On the line-up, Mr Thong explains: "The films, as the theme of Through Stranger Eyes suggests, are based on different perspectives from around the world and were chosen not just because of their images of Singapore, but also because it shows how our nation-state was perceived socially and politically by foreign and local filmmakers ... They present a post-independent Singapore that is recognisable but unfamiliar, capturing intriguing scenes of (the transformation taking place)."

Ricochet, for instance, includes footage from David Bowie's Serious Moonlight World Tour during the 1980s when it made a stop here.

In the experimental rockumentary, the late rocker has "strange" encounters with local culture as he grapples with the city's contradictions, befriends Chinese Opera performers, drifts through Far East Plaza (then the country's newest shopping mall) by riding its escalators, before heading to his troubled and almost-cancelled concert at the (now-defunct) National Stadium.

The screenings kick off from Friday and will take place at the Pavilion, a newly-built pop-up cinema and exhibition area at The Plaza, National Library Building.

The venue also serves as the starting point for a series of film history and art tours taking place around Singapore that correspond to the films being shown.

"State of Motion highlights not just interesting films that feature different historic representations of Singapore, but also the work of artists that have been inspired by film and history," explains Mr Thong.

Among those commissioned are local experimental band The Observatory, which will perform its piece Down The Up Escalator Forever at Far East Plaza where Ricochet was shot, and Jeremy Sharma, whose work Slow Fury will be installed at Labrador Battery, one of Ring of Fury's locations.

Others like Godwin Koay's Cover and Concealment and Joo Choon Lin's Glue Your Eyelids Together will be on display at public locations like Golden Mile Food Centre (which featured in In Search of the Unreturned Soldiers in Malaysia) and Hong Lim Park (The Wild Eye) respectively, so those who are unable to join the guided tour can check them out at their own leisure.

Document of time

"While the screening, tour and exhibition can be experienced independently, we highly encourage the public to visit all three components to have a more comprehensive experience," states Mr Thong.

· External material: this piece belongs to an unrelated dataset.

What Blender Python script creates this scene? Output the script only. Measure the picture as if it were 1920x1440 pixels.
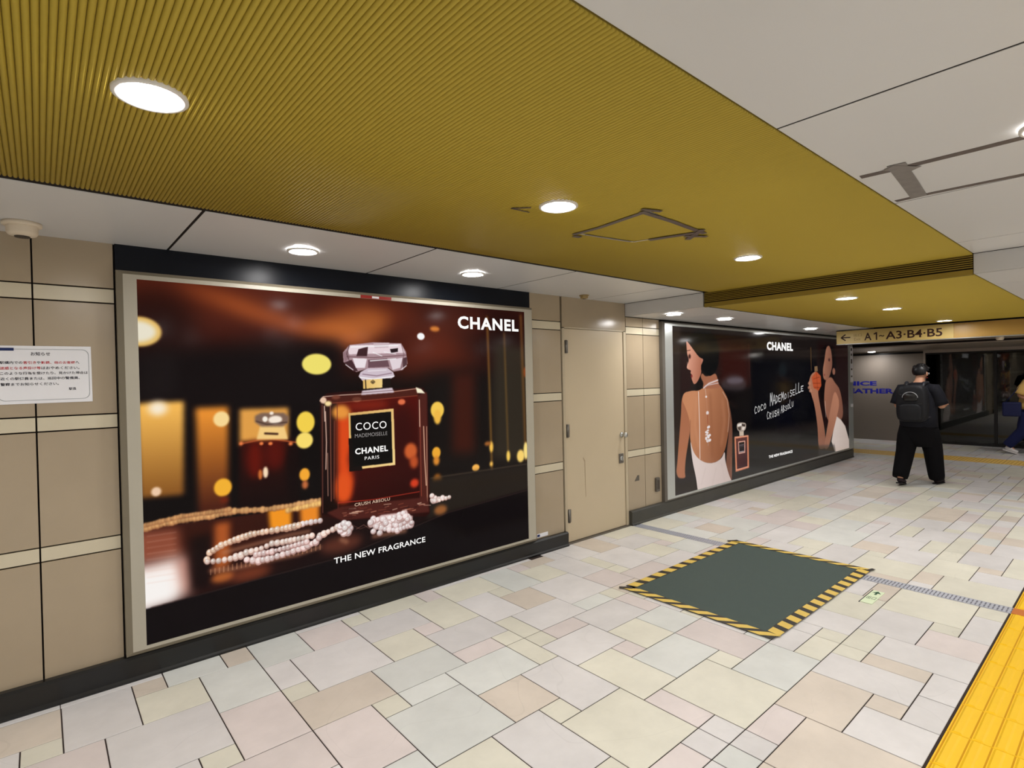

He adds the concept for the 2017 edition came about as the team considered how Singapore became a destination for foreign filmmakers: "Cinema beyond its artistic and entertainment value, is a document of time - by juxtaposing past perceptions and cinematic images of Singapore with the contemporary, we hope for the public to discover various scenes as portrayed by these filmmakers, of a post-independent Singapore and appreciate our cinema history in the process."